Being among the last Western nations to do so, New Zealand declared Hamas a “terrorist entity” on Thursday, February 29, citing the October 7 attack as the reason behind the group’s failure to distinguish its political and military wings.
The government announced a move that spells a freeze on Hamas assets in New Zealand, a ban on providing it with “material support,” and travel restrictions on “extremist” Israeli settlers who it claimed had committed violent attacks against Palestinians in the West Bank. “The organization as a whole bears responsibility for these horrific terrorist attacks,” the government said.
According to a statement released by Prime Minister Christopher Luxon, the October Hamas attacks on Israel “were brutal and we have unequivocally condemned them.” While announcing that humanitarian aid will not end, Luxon emphasized that the designation was about Hamas and “is not a reflection on the Palestinian people in Gaza and around the world. The designation does not stop New Zealand from providing humanitarian and future development assistance to benefit civilians in Gaza.”
Since 2010, the military branch of Hamas, Qassam Brigades, has been considered a terrorist organization by New Zealand. It has previously been hesitant to label the entire group as a terrorist organization.
Since winning the 2006 elections in Gaza, Hamas—a political organization with broad support throughout Palestine—has ruled without being subject to further polls.

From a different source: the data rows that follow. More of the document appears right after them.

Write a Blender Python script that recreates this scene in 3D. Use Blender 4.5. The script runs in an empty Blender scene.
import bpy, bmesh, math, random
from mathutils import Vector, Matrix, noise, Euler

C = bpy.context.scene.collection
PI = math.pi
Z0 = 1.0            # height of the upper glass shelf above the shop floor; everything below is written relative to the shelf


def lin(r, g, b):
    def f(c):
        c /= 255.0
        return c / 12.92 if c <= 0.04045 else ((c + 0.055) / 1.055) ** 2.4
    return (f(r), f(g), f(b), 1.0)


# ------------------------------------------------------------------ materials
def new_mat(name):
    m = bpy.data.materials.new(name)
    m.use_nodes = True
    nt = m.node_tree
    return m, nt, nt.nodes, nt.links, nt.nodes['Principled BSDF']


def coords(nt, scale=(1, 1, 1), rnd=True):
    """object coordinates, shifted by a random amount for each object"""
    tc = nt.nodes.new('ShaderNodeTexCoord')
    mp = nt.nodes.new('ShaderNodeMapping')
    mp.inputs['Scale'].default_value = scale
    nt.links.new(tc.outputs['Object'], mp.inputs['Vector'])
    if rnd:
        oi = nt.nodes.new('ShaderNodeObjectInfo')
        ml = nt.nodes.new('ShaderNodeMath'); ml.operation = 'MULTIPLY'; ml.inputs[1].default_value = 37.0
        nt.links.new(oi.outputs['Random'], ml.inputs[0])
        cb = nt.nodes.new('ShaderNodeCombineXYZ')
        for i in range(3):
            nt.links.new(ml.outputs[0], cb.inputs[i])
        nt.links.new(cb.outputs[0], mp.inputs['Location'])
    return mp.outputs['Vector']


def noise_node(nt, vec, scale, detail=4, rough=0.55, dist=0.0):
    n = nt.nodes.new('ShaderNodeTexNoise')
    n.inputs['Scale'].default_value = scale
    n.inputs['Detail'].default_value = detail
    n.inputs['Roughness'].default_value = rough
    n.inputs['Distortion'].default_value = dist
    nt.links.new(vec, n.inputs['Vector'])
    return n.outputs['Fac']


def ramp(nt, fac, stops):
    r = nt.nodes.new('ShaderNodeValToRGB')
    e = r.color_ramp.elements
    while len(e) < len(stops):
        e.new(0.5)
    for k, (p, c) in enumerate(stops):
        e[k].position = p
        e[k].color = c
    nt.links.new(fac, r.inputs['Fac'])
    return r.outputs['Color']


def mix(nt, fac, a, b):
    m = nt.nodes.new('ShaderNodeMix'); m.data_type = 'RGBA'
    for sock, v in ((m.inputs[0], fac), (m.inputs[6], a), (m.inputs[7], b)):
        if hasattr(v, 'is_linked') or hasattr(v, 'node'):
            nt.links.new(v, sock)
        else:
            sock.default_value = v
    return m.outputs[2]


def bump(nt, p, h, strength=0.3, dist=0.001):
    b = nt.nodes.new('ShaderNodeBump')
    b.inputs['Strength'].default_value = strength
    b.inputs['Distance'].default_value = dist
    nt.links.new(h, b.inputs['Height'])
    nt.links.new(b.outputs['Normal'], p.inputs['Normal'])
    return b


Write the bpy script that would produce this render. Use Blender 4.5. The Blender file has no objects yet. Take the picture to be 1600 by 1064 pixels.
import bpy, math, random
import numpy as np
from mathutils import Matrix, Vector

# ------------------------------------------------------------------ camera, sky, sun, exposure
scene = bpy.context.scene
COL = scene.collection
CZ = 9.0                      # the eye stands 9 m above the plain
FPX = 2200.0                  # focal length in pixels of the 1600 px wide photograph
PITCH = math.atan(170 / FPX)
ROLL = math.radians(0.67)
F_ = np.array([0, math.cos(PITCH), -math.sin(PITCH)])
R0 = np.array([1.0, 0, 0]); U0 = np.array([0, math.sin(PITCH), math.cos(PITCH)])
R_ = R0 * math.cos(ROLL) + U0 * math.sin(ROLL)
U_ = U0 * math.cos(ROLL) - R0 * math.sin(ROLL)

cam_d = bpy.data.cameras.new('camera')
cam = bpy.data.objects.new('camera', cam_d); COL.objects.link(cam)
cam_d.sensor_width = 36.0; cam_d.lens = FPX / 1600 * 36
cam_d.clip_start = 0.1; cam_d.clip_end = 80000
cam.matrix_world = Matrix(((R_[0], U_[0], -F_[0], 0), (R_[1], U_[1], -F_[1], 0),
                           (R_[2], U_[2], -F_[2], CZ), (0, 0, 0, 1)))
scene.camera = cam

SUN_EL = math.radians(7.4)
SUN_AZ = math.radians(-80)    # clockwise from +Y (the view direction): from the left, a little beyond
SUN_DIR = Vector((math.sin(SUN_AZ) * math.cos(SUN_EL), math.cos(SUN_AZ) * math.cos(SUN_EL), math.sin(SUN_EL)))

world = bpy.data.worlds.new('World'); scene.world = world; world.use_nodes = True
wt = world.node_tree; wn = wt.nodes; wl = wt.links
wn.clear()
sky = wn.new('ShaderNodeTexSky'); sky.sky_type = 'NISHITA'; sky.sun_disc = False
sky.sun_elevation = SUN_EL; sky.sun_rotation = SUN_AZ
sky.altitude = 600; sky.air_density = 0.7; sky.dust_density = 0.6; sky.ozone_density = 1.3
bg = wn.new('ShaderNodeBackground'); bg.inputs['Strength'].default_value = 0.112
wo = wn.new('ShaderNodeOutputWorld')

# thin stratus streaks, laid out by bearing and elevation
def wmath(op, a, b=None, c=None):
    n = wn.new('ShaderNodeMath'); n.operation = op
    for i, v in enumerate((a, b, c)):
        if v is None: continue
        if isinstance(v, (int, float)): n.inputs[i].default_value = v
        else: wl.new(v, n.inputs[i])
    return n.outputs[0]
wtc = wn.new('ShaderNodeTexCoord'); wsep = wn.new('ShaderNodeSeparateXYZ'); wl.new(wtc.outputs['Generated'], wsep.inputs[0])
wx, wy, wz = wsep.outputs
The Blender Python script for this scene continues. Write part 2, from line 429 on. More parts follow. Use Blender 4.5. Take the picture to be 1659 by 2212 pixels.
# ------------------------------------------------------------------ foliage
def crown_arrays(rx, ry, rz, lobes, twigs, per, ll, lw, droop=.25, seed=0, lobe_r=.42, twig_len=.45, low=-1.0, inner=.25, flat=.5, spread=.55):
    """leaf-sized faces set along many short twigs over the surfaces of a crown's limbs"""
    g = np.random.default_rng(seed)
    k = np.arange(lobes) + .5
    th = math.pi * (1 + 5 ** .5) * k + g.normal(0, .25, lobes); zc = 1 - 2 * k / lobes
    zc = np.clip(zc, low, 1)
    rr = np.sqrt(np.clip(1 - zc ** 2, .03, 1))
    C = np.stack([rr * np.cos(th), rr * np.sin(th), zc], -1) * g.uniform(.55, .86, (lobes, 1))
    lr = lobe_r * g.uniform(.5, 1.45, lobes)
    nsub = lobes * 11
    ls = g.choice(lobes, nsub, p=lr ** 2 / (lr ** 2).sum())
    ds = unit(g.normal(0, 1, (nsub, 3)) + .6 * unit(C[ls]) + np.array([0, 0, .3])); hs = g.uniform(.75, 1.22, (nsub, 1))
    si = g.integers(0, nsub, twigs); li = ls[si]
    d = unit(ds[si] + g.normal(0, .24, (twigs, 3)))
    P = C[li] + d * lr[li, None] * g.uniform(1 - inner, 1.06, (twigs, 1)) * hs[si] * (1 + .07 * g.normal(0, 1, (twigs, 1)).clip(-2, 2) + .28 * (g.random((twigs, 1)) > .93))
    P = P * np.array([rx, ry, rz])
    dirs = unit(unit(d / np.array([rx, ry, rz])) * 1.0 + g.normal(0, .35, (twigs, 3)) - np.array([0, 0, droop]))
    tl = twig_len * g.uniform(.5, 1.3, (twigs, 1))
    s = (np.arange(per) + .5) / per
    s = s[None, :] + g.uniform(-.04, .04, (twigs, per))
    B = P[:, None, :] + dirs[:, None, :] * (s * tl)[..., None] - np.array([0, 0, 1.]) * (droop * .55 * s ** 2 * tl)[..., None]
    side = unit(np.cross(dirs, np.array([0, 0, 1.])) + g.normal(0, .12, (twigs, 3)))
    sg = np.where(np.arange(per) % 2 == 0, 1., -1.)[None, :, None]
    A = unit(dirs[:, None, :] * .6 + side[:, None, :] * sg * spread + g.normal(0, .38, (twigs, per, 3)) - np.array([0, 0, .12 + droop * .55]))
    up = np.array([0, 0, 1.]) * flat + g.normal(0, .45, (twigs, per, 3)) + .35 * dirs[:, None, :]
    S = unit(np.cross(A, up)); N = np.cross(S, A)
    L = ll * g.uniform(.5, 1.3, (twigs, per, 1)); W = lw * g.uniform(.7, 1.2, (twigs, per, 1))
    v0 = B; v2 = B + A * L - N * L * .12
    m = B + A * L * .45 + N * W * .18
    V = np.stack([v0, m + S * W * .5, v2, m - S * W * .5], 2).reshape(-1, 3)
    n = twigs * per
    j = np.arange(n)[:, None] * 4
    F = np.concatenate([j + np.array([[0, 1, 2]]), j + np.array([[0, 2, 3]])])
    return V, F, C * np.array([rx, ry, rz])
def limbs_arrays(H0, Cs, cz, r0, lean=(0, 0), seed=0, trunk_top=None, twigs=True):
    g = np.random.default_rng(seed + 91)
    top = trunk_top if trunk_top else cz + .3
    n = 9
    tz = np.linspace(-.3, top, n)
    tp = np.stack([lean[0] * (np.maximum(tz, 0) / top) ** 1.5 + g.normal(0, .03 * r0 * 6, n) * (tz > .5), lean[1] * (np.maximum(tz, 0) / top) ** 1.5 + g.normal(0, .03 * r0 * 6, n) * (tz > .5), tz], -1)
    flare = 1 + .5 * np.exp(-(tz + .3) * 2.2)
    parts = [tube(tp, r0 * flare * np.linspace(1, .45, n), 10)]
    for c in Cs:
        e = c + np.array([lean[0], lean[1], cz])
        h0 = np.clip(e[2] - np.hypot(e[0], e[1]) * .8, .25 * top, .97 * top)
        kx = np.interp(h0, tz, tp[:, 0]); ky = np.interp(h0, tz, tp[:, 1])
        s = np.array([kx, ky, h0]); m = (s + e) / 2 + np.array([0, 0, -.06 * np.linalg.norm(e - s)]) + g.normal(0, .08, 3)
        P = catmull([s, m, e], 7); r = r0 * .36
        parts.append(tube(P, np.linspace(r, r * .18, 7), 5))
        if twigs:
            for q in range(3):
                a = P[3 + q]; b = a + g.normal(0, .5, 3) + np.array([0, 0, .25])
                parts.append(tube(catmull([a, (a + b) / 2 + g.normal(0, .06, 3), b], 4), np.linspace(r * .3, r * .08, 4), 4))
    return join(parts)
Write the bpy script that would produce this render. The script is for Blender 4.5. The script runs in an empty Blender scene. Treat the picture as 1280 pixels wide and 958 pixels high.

At the start of the first Palestinian intifada (uprising), in late 1987, HAMAS was founded. Its origins can be traced in the Muslim Brotherhood’s Palestinian branch, and the Palestinian territories have a strong socio-political system that supports it. According to the group’s charter, Israel should be replaced with an Islamic Palestinian state, and any agreements reached between the PLO and Israel should be rejected. The West Bank and the Gaza Strip contain the majority of HAMAS’s power.